Turkey, a member of Nato that has been at odds with other allies, has long sought to expand its footprint in Syria. During its October 2019 Operation Peace Spring, it launched a ground and air offensive that was meant to carve out a 19-mile buffer zone. But the assault triggered western sanctions on Turkey’s armed forces and was halted after a week.
Ankara hopes to lengthen and deepen a buffer zone inside Syria to draw some of the millions of Syrian refugees in Turkey ahead of elections next year in which immigration and migrants are proving volatile issues.
Control over northern Manbij would help towards creating a land bridge between areas of Syria’s northern Aleppo province that Turkey seized in 2016 to those in Hasakah province it seized in a 2019 offensive.
Turkey also hopes to weaken the Syrian Democratic Forces (SDF), among the armed wings of the autonomous ethnic Kurdish-led government that controls much of northeast Syria.
The preparation for a possible incursion into Syria is proving popular among some in Turkey. Pro-government voices are already beating the drums for an incursion as a salve to both domestic and international pressures.
“Is this operation necessary?” wrote Abdullah Sanlidag, in the pro-government newspaper, Yeni Akit, in late May. “Yes, it is necessary and essential against those grilling the government over refugees and constantly telling them that Syrians should go. It is required not only to silence the opposition and calm the public down, but also for the fight against terror organisations threatening our border.”
Among the likely targets of the incursion are regions of the northern Manbij pocket along the Euphrates River and the town of Tal Rifat. Both are controlled by the SDF.

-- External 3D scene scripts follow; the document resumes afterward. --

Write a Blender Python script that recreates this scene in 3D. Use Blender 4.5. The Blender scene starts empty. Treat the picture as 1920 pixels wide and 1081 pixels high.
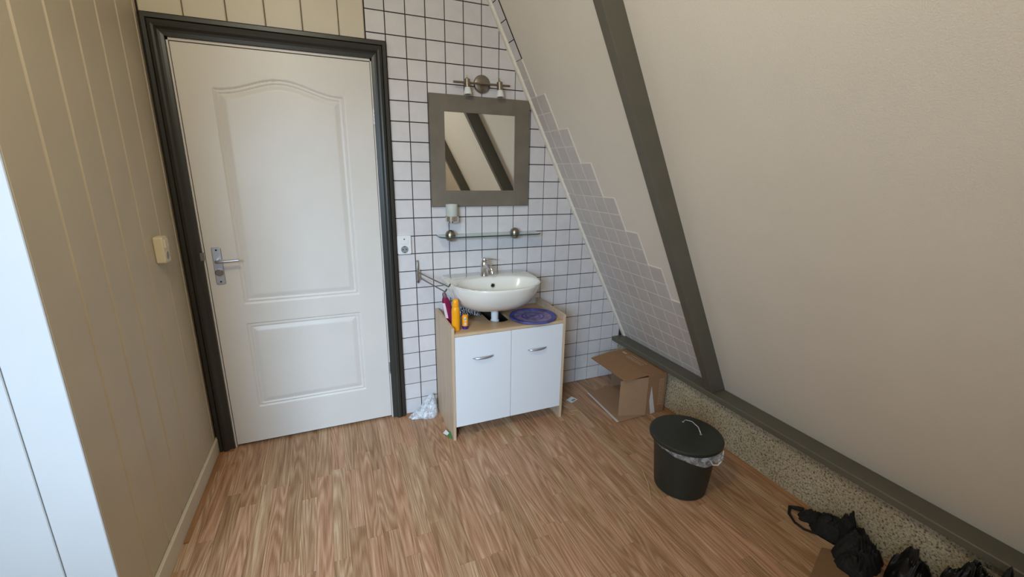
import bpy, bmesh, math, random
from mathutils import Vector, Matrix, noise
random.seed(7)
C = bpy.context.collection
sc = bpy.context.scene
PI = math.pi

# ------------------------------------------------------------------ camera
cd = bpy.data.cameras.new('camera'); cam = bpy.data.objects.new('camera', cd); C.objects.link(cam)
rx = Vector((0.92161557, -0.38780703, 0.01518059)); dn = Vector((-0.08703809, -0.24464621, -0.96569799)); fw = Vector((0.37821834, 0.88868101, -0.25922374))
M = Matrix(((rx.x, -dn.x, -fw.x, 0), (rx.y, -dn.y, -fw.y, 0), (rx.z, -dn.z, -fw.z, 0), (0, 0, 0, 1)))
M.translation = Vector((-0.34597522, -2.48712977, 1.48053166))
cam.matrix_world = M
cd.sensor_width = 36; cd.sensor_fit = 'HORIZONTAL'; cd.lens = 811.306 / 1920 * 36; cd.clip_start = 0.02
sc.camera = cam
# ------------------------------------------------------------------ world, lamps, exposure
w = bpy.data.worlds.new('world'); sc.world = w; w.use_nodes = True
bg = w.node_tree.nodes['Background']; bg.inputs[0].default_value = (0.62, 0.78, 1.0, 1); bg.inputs[1].default_value = 1.0
def area(name, loc, aim, sx, sy, power, col, spread=PI):
    l = bpy.data.lights.new(name, 'AREA'); l.shape = 'RECTANGLE'; l.size = sx; l.size_y = sy; l.energy = power; l.color = col; l.spread = spread
    o = bpy.data.objects.new(name, l); C.objects.link(o); o.location = loc
    o.rotation_euler = (Vector(aim) - Vector(loc)).to_track_quat('-Z', 'Y').to_euler()
    return o
# daylight through the gable window behind the camera, left: the open view, then the blue sky falling in steeply
area('window_daylight', (-1.6, -3.34, 1.55), (.8, -.3, 1.0), 1.2, .9, 7.8, (0.57, 0.77, 1.0), math.radians(80))
area('window_skylight', (-1.6, -3.34, 1.85), (-.28, -.1, .08), 1.1, .5, 15.0, (0.50, 0.73, 1.0), math.radians(60))
def lamp(name, loc, power, col, r=.1):
    l = bpy.data.lights.new(name, 'POINT'); l.energy = power; l.color = col; l.shadow_soft_size = r
    o = bpy.data.objects.new(name, l); C.objects.link(o); o.location = loc
lamp('ceiling_lamp_light', (-0.6, -1.9, 2.5), 33.5, (1.0, 0.95, 0.76), .08)
sc.view_settings.view_transform = 'Standard'; sc.view_settings.look = 'None'; sc.view_settings.gamma = 1; sc.view_settings.use_curve_mapping = False
sc.view_settings.exposure = 0.0

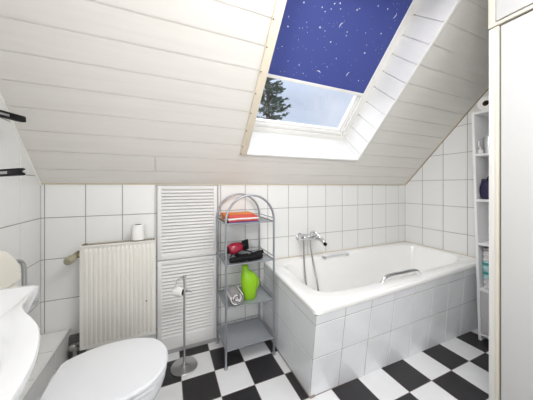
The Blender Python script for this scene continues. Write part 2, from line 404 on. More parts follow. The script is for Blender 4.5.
bm = B(); box(bm, BX0 - .02, BX0 - .003, BS0 - .35, BS1, D0 - .014, D0 - .001, .002, T=T_SL); obj('side_rail', bm, M['frame_white'], rb)

# ================================================================ BATHTUB
RZ = .56
tb = thing('bathtub', 'white built-in bathtub with leaning tiled surround below the skylight', 'bathtub', (1.6, 1.4, 0))
TX0, TX1, TY0, TY1 = .689, XR - .004, .972, YB - .005
def SK(v):
    x, y = v[0], v[1]
    return Vector((x + .07 * (y - .972) * (XR - x) / (XR - .689), y + .048 * (x - .689) * (YB - y) / (YB - .972), v[2]))
def srect(cx, cy, hx, hy, p, z, n=72):
    r_ = []
    for i in range(n):
        a = 2 * PI * (i + .5) / n; c, s_ = math.cos(a), math.sin(a)
        r_.append(Vector((cx + hx * math.copysign(abs(c) ** (2 / p), c), cy + hy * math.copysign(abs(s_) ** (2 / p), s_), z)))
    return r_
bm = B(); cx, cy = (TX0 + TX1) / 2, (TY0 + TY1) / 2; hx, hy = (TX1 - TX0) / 2, (TY1 - TY0) / 2
rings = [srect(cx, cy, hx - .004, hy - .004, 40, RZ - .034), srect(cx, cy, hx, hy, 40, RZ - .028), srect(cx, cy, hx, hy, 40, RZ - .008), srect(cx, cy, hx - .006, hy - .006, 40, RZ)]
icx, icy = cx + .02, cy + .018
rings += [srect(icx, icy, hx - .085, hy - .082, 7, RZ - .001), srect(icx, icy, hx - .094, hy - .094, 6, RZ - .008), srect(icx, icy, hx - .10, hy - .102, 5.5, RZ - .03),
          srect(icx - .01, icy, hx - .14, hy - .125, 5, RZ - .2), srect(icx - .02, icy, hx - .20, hy - .15, 4.5, RZ - .36), srect(icx - .02, icy, hx - .26, hy - .19, 4, RZ - .415), srect(icx - .02, icy, .2, .08, 3, RZ - .425)]
loft(bm, [[SK(v) for v in q] for q in rings], cap0=False); obj('tub_shell', bm, M['tub'], tb, smooth=35)
AZ = RZ - .032; yb_, xb_ = 1.10, .738
def mixv(a, b, t): return tuple(Vector(a).lerp(Vector(b), t))
PF = lambda u, v: mixv((xb_ + u, yb_ - .012 * u, 0), SK((TX0 + .006 + u * (XR - TX0 - .006) / (XR - xb_), TY0 + .008, AZ)), v / AZ)
bm_front = [0, .258, .472, AZ]
fx = [0, .2, .4, .6, .8, 1.0, 1.2, 1.4, 1.6, XR - xb_]
o = tiles('tub_front_panel', PF, fx, bm_front, (0, -1, -.2), M['tub_tile'], M['grout']); o.parent = tb; o.location = -tb.location
PS = lambda u, v: mixv((xb_, YB - .003 - (YB - .003 - yb_) * u, 0), SK((TX0 + .006, YB - .003 - (YB - .003 - TY0 - .008) * u, AZ)), v / AZ)
o = tiles('tub_side_panel', PS, [0, .14, .43, .715, 1.0], bm_front, (-1, 0, -.1), M['tub_tile'], M['grout']); o.parent = tb; o.location = -tb.location
# grab handles on the rim, chrome on front, small on the wall side
def handle(name, x0, x1, y, z, lift, lean, label, gm='chrome'):
    bm = B()
    P = spline([(x0, y, z - .01), (x0 + .01, y + lean * .4, z + lift * .45), (x0 + .05, y + lean, z + lift * .95), ((x0 + x1) / 2, y + lean, z + lift), (x1 - .05, y + lean, z + lift * .95), (x1 - .01, y + lean * .4, z + lift * .45), (x1, y, z - .01)], 6)
    tube(bm, P, .0125, 12)
    h_ = obj(name, bm, M[gm], tb, label=label)
    for x in (x0, x1):
        bm = B(); lathe(bm, [(0, -.004), (.021, -.004), (.021, .004), (.014, .012), (0, .012)], (x, y, z), seg=20); obj('rosette', bm, M['chrome'], h_)
    return h_
handle('grab_handle', 1.29, 1.66, 1.092, RZ - .012, .045, .0, 'chrome grab handle on the front rim')
handle('grab_handle', 1.30, 1.56, TY1 - .085, RZ - .014, .02, -.01, 'white grab handle with chrome ends on the wall side rim', 'porcelain')
bm = B(); box(bm, xb_ - .004, xb_ + .03, yb_ - .01, YB - .003, 0, .012, .002); box(bm, xb_, XR, yb_ - .006, yb_ + .02, 0, .005); obj('base_joint', bm, M['floor_grout'], tb)
bm = B(); box(bm, TX0, XR - .003, YB - .012, YB - .0022, RZ - .002, RZ + .004, .001); box(bm, XR - .012, XR - .0022, TY0 + .02, YB - .003, RZ - .002, RZ + .004, .001); obj('silicone_joint', bm, M['silicone'], tb)

# bath mixer tap with hose
TPX, TPZ = 1.165, .735
tp = thing('bath_mixer_tap', 'chrome bath mixer tap on the tiles above the tub, with hose hanging down', 'tap', (TPX, YB, TPZ))
bm = B()
lathe(bm, [(0, 0), (.021, .0), (.025, .01), (.025, .13), (.020, .14), (0, .141)], (TPX - .07, YB - .07, TPZ), axis=(1, 0, 0))
obj('tap_body', bm, M['chrome'], tp)
for dx in (-.075, .075):
    bm = B(); lathe(bm, [(0, .0), (.034, .0), (.033, .008), (.014, .014), (.013, .07), (0, .07)], (TPX + dx, YB - .0025, TPZ), axis=(0, -1, 0)); obj('wall_mount', bm, M['chrome'], tp)
bm = B(); tube(bm, spline([(TPX + .0, YB - .08, TPZ + .01), (TPX + .0, YB - .10, TPZ + .05), (TPX + .01, YB - .13, TPZ + .055), (TPX + .03, YB - .17, TPZ + .02)], 5), [.015] * 6 + [.011] * 5 + [.007] * 5, 12)
obj('tap_lever', bm, M['chrome'], tp)
bm = B(); tube(bm, spline([(TPX + .05, YB - .08, TPZ - .005), (TPX + .07, YB - .13, TPZ - .01), (TPX + .085, YB - .165, TPZ - .035)], 5), .019, 12); obj('spout', bm, M['chrome'], tp)
bm = B(); lathe(bm, [(.0, 0), (.014, 0), (.014, .02), (.0, .02)], (TPX + .085, YB - .168, TPZ - .055), axis=(.1, -.4, 1), seg=14); obj('spout_ring', bm, M['black'], tp)
bm = B(); lathe(bm, [(0, 0), (.024, 0), (.024, .035), (0, .035)], (TPX - .105, YB - .07, TPZ), axis=(1, 0, 0)); obj('diverter_knob', bm, M['chrome'], tp)
bm = B()
tube(bm, spline([(TPX + .0, YB - .075, TPZ - .02), (TPX + .0, YB - .08, TPZ - .1), (TPX + .01, YB - .11, TPZ - .22), (TPX - .01, YB - .19, TPZ - .36), (TPX - .02, YB - .24, TPZ - .53), (TPX - .07, YB - .24, TPZ - .545), (TPX - .10, YB - .2, TPZ - .48), (TPX - .09, YB - .14, TPZ - .34), (TPX - .08, YB - .10, TPZ - .2), (TPX - .07, YB - .075, TPZ - .02)], 8), .0075, 8)
obj('shower_hose', bm, M['dirtgrey'], tp)

# ================================================================ RADIATOR
RX0, RX1, RY, RB, RT = -.475, -.066, 1.70, .205, .826
rd = thing('radiator', 'cream panel radiator with vertical ribs on the tiled wall by the louvred panel', 'radiator', ((RX0 + RX1) / 2, 1.75, RB))
def rib_panel(y, dirn):
    bm = B(); n = 16; pitch = (RX1 - RX0 - .03) / n; pts = [(RX0, 0)]
    x = RX0 + .015; pts.append((x, 0))
    for i in range(n):
        for a, d in ((.3, 0), (.42, .008), (.88, .008), (1, 0)): pts.append((x + pitch * a, d))
        x += pitch
    pts.append((RX1, 0))
    prof = [(RT, 0), (RT - .018, 0), (RT - .035, 1), (RB + .04, 1), (RB + .02, 0), (RB, 0)]
    V = [[bm.verts.new((px, y + dirn * d * k, z)) for px, d in pts] for z, k in prof]
    Bk = [[bm.verts.new((px, y - dirn * .012, z)) for px, d in pts] for z, k in (prof[0], prof[-1])]
    G = [Bk[0]] + V + [Bk[1]]
    for a, b in zip(G, G[1:] + [G[0]]):
        for j in range(len(pts) - 1): bm.faces.new((a[j], a[j + 1], b[j + 1], b[j]))
    bm.faces.new([g[0] for g in G]); bm.faces.new([g[-1] for g in G][::-1])
    return bm
obj('front_panel', rib_panel(RY + .012, -1), M['radiator'], rd, smooth=25)
bm = B(); box(bm, RX0, RX1, 1.762, 1.775, RB, RT, .003); obj('rear_panel', bm, M['radiator'], rd)
for x in (RX0, RX1 - .006):
    bm = B(); box(bm, x, x + .006, RY + .014, 1.775, RB + .02, RT + .002, .001); obj('side_panel', bm, M['radiator'], rd)
bm = B(); box(bm, RX0 + .008, RX1 - .008, RY + .016, 1.762, RT - .03, RT + .0055); obj('convector_core', bm, M['rad_dark'], rd, smooth=0)
bm = B(); box(bm, RX0, RX1, RY + .002, RY + .016, RT - .006, RT + .003, .001); box(bm, RX0, RX1, 1.762, 1.776, RT - .006, RT + .003, .001)
n = 26
for i in range(n + 1):
    x = RX0 + .04 + (RX1 - RX0 - .06) * i / n; box(bm, x - .0015, x + .0015, RY + .017, 1.765, RT - .003, RT + .010)
obj('top_grille', bm, M['radiator'], rd, smooth=0)
bm = B(); lathe(bm, [(0, 0), (.0045, 0), (.004, .003), (0, .003)], (-.12, RY - .0, .44), axis=(0, -1, 0), seg=10); obj('plug', bm, M['screw'], rd)
for x in (RX0 + .08, RX1 - .08):
    bm = B(); box(bm, x - .015, x + .015, 1.775, YB - .001, .3, .75, .002); obj('wall_bracket', bm, M['radiator'], rd)
# thermostatic valve, upper left
bm = B(); tube(bm, [(RX0 + .002, 1.73, RT - .06), (RX0 - .03, 1.73, RT - .06)], .011, 12); tube(bm, [(RX0 - .03, 1.73, RT - .05), (RX0 - .03, YB - .003, RT - .05)], .009, 12)
lathe(bm, [(0, 0), (.016, 0), (.016, .03), (0, .03)], (RX0 - .022, 1.74, RT - .055), axis=(-.22, -1, -.15), seg=6); vb = obj('valve', bm, M['brass'], rd)
bm = B(); lathe(bm, [(0, 0), (.016, 0), (.021, .012), (.0235, .018), (.0235, .05), (.019, .058), (0, .06)], (RX0 - .028, 1.712, RT - .06), axis=(-.25, -1, -.2), seg=20); obj('thermostat_knob', bm, M['valvecream'], vb)
# lower left connection
bm = B(); tube(bm, [(RX0 + .002, 1.735, RB + .03), (RX0 - .025, 1.735, RB + .03), (RX0 - .03, 1.735, RB + .005), (RX0 - .03, 1.735, 0)], .010, 12)
tube(bm, [(RX0 - .02, 1.735, RB + .0), (RX0 - .02, YB - .004, RB + .0)], .013, 10)
lathe(bm, [(0, 0), (.017, 0), (.017, .03), (.01, .035), (0, .035)], (RX0 - .03, 1.72, RB + .03), axis=(0, -1, .2), seg=10); obj('return_pipe', bm, M['dirtgrey'], rd)
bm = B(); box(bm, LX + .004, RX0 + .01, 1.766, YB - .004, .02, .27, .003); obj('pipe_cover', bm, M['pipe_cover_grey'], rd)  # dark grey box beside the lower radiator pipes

def paper_roll(name, c, axis, r_, h, label, cat='toilet roll', hole=.021):
    ax = Vector(axis).normalized(); c = Vector(c); t = thing(name, label, cat, c)
    bm = B(); lathe(bm, [(hole, 0), (r_ - .003, 0), (r_, .003), (r_, h - .003), (r_ - .003, h), (hole, h)], c, axis, 28)
    bm.faces.ensure_lookup_table()
    for f in [f for f in bm.faces if len(f.verts) > 4]: bm.faces.remove(f)
    obj('paper', bm, M['paper'], t)
    bm = B(); lathe(bm, [(hole, .001), (hole, h - .001), (hole - .002, h - .001), (hole - .002, .001), (hole, .001)], c, axis, 20)
    bm.faces.ensure_lookup_table()
    for f in [f for f in bm.faces if len(f.verts) > 4]: bm.faces.remove(f)
    obj('cardboard_core', bm, M['card'], t); return t
# roll standing on the radiator
paper_roll('toilet_roll', (-.171, 1.735, RT + .0102), (0, 0, 1), .036, .098, 'white toilet roll standing upright on top of the radiator')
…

Turkey and others consider the SDF strongly linked to the Kurdistan Workers’ Party (PKK), an outlawed separatist guerilla organisation which has fought against Ankara governments for decades. But the SDF has also fought alongside American, British and French military personnel against Isis, and continues to play a key role in maintaining order in northeast Syria as well as helping stamp out remnants of the jihadi group.
Any offensive will likely use the same combination of air units, including combat drones, and precision artillery as in Operation Spring Peace. Turkish-backed Syrian militias and Turkish army forces may be used as ground troops, although there is scant evidence of a mobilisation of personnel.
Scores of civilians and dozens of troops were killed in the 2019 conflict, and tens of thousands were displaced.
Syria’s Kurdish-led forces are reportedly already girding for a fresh incursion. Turkish television has aired drone footage showing what it described as networks of tunnels built along the border to prepare for an attack from the north.
The Syrian Observatory for Human Rights, a monitoring group, has reported fresh rounds of cross-border shelling hitting SDF and affiliated positions in recent days.
The Damascus regime, which lost control of Syria’s north a decade ago after launching a violent crackdown on a peaceful protest movement, has complained to the United Nations, calling Turkey’s impending military operation “a colonial act” meant to create “an outpost inside Syria”.
Nuri Mahmoud, a spokesman for the SDF-aligned People’s Protection Units (YPG), accused Mr Erdogan of whipping up a war to distract the Turkish public. Polls show that Mr Erdogan and his Justice and Development Party (AKP) are struggling against opponents ahead of elections scheduled for June 2023.
“The situation of people inside Turkey has become difficult,” he told the pro-Kurdish Hawar news agency. “The politics and the corruption that this regime pursues in Turkey could topple it if there were no war. That is why war is important for this regime, so it can impose a state of emergency inside Turkey and silence all opponents.”